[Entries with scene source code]
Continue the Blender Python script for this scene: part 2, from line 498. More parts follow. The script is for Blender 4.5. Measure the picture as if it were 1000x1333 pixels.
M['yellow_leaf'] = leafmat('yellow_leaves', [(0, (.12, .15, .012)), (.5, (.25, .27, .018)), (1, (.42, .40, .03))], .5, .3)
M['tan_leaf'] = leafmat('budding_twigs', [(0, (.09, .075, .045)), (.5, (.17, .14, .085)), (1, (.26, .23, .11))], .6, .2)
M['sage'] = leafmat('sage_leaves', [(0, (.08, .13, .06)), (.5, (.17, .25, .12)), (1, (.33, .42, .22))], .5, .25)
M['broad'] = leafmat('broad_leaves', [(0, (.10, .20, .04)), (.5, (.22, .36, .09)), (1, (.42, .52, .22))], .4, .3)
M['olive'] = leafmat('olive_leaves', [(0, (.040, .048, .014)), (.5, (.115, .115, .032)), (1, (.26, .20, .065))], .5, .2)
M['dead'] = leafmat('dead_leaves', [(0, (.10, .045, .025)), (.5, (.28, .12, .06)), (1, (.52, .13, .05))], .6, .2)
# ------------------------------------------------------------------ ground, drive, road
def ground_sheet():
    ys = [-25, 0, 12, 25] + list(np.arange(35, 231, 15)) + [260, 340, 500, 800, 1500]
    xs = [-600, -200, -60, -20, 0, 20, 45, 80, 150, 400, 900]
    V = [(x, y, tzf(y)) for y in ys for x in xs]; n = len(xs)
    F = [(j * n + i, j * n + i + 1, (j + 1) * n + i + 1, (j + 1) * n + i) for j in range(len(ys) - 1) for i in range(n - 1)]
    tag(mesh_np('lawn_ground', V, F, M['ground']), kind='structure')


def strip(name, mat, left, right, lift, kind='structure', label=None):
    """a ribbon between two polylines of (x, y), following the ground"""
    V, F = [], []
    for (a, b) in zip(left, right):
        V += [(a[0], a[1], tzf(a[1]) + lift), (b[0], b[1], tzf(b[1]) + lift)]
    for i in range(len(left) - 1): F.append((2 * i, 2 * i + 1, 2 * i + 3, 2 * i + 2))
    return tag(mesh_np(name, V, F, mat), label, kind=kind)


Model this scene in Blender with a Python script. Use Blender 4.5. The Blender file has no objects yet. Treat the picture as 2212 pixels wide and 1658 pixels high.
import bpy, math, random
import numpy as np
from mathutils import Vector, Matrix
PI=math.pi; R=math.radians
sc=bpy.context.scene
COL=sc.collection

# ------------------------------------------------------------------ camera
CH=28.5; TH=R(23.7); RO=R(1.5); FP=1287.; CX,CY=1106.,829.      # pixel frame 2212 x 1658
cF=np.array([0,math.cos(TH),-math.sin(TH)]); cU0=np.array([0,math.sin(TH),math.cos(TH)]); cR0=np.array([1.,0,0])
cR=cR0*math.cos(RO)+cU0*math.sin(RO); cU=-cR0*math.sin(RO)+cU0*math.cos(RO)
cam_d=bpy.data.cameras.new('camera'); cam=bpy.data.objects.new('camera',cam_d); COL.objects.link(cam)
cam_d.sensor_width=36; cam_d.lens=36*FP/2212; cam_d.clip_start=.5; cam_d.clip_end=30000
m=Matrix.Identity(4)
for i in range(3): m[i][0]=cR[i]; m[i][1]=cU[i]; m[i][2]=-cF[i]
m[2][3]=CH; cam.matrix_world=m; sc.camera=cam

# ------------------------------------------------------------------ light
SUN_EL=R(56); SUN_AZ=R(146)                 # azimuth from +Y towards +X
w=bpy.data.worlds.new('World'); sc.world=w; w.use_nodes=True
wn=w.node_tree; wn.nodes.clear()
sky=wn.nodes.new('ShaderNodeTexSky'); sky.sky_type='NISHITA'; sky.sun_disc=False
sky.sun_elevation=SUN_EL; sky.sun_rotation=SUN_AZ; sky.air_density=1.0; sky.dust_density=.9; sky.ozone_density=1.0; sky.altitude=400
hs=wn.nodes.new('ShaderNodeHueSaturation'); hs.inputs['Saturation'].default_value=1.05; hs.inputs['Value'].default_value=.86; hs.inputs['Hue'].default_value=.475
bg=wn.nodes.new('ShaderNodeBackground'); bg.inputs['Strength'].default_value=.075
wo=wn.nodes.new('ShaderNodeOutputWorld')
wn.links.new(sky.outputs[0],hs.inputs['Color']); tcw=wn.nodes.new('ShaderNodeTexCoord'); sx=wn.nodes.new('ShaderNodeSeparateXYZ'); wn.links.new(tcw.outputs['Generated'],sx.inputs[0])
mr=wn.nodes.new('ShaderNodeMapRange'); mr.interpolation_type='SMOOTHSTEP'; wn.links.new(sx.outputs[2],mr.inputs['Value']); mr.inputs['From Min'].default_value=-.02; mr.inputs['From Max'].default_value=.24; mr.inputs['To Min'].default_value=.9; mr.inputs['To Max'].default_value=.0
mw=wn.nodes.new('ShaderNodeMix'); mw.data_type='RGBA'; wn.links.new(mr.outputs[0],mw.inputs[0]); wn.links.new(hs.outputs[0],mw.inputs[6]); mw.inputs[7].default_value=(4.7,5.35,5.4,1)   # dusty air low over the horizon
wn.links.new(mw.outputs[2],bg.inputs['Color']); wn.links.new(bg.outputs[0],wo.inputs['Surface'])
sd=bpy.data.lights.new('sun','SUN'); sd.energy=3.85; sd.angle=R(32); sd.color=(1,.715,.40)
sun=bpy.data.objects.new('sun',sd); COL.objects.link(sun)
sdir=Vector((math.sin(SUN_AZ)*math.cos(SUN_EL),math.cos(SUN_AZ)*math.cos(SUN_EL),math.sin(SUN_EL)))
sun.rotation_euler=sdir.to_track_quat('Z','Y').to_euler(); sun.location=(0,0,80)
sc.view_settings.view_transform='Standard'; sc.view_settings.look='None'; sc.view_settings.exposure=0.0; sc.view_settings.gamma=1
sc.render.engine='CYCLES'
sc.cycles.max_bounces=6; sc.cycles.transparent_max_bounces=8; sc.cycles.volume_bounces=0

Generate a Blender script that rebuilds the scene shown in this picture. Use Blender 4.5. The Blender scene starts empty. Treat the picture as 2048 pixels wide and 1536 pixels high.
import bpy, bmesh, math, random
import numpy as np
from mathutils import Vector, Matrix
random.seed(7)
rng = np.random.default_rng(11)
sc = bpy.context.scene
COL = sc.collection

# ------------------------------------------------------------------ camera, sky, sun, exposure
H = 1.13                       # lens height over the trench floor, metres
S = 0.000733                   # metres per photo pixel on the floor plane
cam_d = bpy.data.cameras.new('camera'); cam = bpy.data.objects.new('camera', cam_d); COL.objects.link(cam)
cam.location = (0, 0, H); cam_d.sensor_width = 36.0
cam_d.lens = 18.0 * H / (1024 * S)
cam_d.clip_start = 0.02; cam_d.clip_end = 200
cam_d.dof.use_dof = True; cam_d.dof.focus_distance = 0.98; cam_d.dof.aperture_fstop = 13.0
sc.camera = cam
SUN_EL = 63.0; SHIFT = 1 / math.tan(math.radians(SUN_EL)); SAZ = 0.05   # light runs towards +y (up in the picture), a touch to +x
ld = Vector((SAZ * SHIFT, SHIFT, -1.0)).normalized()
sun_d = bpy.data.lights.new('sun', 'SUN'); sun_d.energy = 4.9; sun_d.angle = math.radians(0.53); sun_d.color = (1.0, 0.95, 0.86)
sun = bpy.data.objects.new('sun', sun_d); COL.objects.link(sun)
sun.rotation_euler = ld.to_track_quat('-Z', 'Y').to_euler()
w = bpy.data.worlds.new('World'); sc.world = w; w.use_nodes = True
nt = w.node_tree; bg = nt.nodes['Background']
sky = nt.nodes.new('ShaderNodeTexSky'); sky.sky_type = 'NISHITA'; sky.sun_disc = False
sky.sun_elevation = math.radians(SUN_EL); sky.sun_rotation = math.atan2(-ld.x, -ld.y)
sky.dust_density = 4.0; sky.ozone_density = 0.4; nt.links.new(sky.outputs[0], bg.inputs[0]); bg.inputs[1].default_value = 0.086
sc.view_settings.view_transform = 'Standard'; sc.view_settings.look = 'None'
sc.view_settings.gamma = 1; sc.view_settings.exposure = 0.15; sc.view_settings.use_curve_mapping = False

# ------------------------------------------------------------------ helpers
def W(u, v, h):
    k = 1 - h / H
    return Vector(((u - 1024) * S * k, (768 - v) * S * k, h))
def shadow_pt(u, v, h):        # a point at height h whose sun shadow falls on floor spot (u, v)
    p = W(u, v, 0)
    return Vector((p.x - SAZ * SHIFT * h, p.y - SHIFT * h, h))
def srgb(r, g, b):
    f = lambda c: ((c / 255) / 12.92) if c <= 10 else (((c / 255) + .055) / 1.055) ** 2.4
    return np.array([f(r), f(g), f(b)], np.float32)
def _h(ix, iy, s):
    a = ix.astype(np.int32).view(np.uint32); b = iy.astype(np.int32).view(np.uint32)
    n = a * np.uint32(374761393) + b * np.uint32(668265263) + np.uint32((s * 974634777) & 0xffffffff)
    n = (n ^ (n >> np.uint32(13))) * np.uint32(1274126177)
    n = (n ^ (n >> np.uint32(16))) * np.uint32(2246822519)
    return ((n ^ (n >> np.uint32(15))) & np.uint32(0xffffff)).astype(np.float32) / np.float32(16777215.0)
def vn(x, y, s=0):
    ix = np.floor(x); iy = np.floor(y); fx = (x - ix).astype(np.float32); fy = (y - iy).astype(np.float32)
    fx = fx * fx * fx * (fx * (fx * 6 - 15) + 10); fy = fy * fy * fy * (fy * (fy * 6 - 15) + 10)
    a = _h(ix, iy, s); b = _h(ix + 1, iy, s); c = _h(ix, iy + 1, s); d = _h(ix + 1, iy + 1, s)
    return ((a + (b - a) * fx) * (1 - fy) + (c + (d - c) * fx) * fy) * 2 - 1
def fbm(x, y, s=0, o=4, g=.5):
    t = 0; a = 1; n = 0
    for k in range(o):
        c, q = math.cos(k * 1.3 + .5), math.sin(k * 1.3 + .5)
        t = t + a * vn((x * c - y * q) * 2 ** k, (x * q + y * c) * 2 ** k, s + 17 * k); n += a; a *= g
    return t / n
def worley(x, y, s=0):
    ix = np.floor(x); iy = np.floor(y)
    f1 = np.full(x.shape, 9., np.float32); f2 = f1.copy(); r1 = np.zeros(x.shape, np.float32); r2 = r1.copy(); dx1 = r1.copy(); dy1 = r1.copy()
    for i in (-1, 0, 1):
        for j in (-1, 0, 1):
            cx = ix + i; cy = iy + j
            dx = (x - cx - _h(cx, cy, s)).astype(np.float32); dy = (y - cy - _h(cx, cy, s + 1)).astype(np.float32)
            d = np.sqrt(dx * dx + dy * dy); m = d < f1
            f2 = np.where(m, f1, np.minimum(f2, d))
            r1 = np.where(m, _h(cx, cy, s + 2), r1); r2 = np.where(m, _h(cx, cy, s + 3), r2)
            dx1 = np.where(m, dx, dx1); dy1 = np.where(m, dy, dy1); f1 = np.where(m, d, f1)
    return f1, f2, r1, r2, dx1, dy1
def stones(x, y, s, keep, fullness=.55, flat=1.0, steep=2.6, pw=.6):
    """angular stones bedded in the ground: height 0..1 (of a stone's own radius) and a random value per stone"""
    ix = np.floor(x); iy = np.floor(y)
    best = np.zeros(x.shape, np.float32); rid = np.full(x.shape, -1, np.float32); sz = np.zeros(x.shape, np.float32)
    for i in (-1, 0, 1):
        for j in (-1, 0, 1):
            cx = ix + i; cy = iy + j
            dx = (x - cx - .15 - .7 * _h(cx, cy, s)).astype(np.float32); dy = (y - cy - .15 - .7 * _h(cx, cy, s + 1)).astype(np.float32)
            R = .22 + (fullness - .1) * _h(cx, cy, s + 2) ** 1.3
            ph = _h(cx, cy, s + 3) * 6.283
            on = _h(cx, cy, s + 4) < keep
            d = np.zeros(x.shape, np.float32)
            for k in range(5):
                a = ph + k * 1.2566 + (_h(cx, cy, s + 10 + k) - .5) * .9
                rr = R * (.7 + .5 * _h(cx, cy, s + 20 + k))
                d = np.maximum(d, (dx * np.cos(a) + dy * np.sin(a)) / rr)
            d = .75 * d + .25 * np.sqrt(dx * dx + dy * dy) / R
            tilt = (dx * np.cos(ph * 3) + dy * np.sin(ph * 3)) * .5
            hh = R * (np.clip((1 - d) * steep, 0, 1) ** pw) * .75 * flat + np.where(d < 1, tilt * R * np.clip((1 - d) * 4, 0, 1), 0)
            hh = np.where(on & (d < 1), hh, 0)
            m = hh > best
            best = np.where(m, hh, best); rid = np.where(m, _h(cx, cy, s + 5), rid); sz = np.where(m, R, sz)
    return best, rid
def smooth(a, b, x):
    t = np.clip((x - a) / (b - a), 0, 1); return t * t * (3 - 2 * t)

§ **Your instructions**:
Above are the lines; repeat exactly the ones from the line containing "Generate a Blender" down to the line containing "sc.view_settings.gamma = 1;", both inclusive.

§ **Solution to the exercise**:
Generate a Blender script that rebuilds the scene shown in this picture. Use Blender 4.5. The Blender scene starts empty. Treat the picture as 2048 pixels wide and 1536 pixels high.
import bpy, bmesh, math, random
import numpy as np
from mathutils import Vector, Matrix
random.seed(7)
rng = np.random.default_rng(11)
sc = bpy.context.scene
COL = sc.collection

# ------------------------------------------------------------------ camera, sky, sun, exposure
H = 1.13                       # lens height over the trench floor, metres
S = 0.000733                   # metres per photo pixel on the floor plane
cam_d = bpy.data.cameras.new('camera'); cam = bpy.data.objects.new('camera', cam_d); COL.objects.link(cam)
cam.location = (0, 0, H); cam_d.sensor_width = 36.0
cam_d.lens = 18.0 * H / (1024 * S)
cam_d.clip_start = 0.02; cam_d.clip_end = 200
cam_d.dof.use_dof = True; cam_d.dof.focus_distance = 0.98; cam_d.dof.aperture_fstop = 13.0
sc.camera = cam
SUN_EL = 63.0; SHIFT = 1 / math.tan(math.radians(SUN_EL)); SAZ = 0.05   # light runs towards +y (up in the picture), a touch to +x
ld = Vector((SAZ * SHIFT, SHIFT, -1.0)).normalized()
sun_d = bpy.data.lights.new('sun', 'SUN'); sun_d.energy = 4.9; sun_d.angle = math.radians(0.53); sun_d.color = (1.0, 0.95, 0.86)
sun = bpy.data.objects.new('sun', sun_d); COL.objects.link(sun)
sun.rotation_euler = ld.to_track_quat('-Z', 'Y').to_euler()
w = bpy.data.worlds.new('World'); sc.world = w; w.use_nodes = True
nt = w.node_tree; bg = nt.nodes['Background']
sky = nt.nodes.new('ShaderNodeTexSky'); sky.sky_type = 'NISHITA'; sky.sun_disc = False
sky.sun_elevation = math.radians(SUN_EL); sky.sun_rotation = math.atan2(-ld.x, -ld.y)
sky.dust_density = 4.0; sky.ozone_density = 0.4; nt.links.new(sky.outputs[0], bg.inputs[0]); bg.inputs[1].default_value = 0.086
sc.view_settings.view_transform = 'Standard'; sc.view_settings.look = 'None'
sc.view_settings.gamma = 1; sc.view_settings.exposure = 0.15; sc.view_settings.use_curve_mapping = False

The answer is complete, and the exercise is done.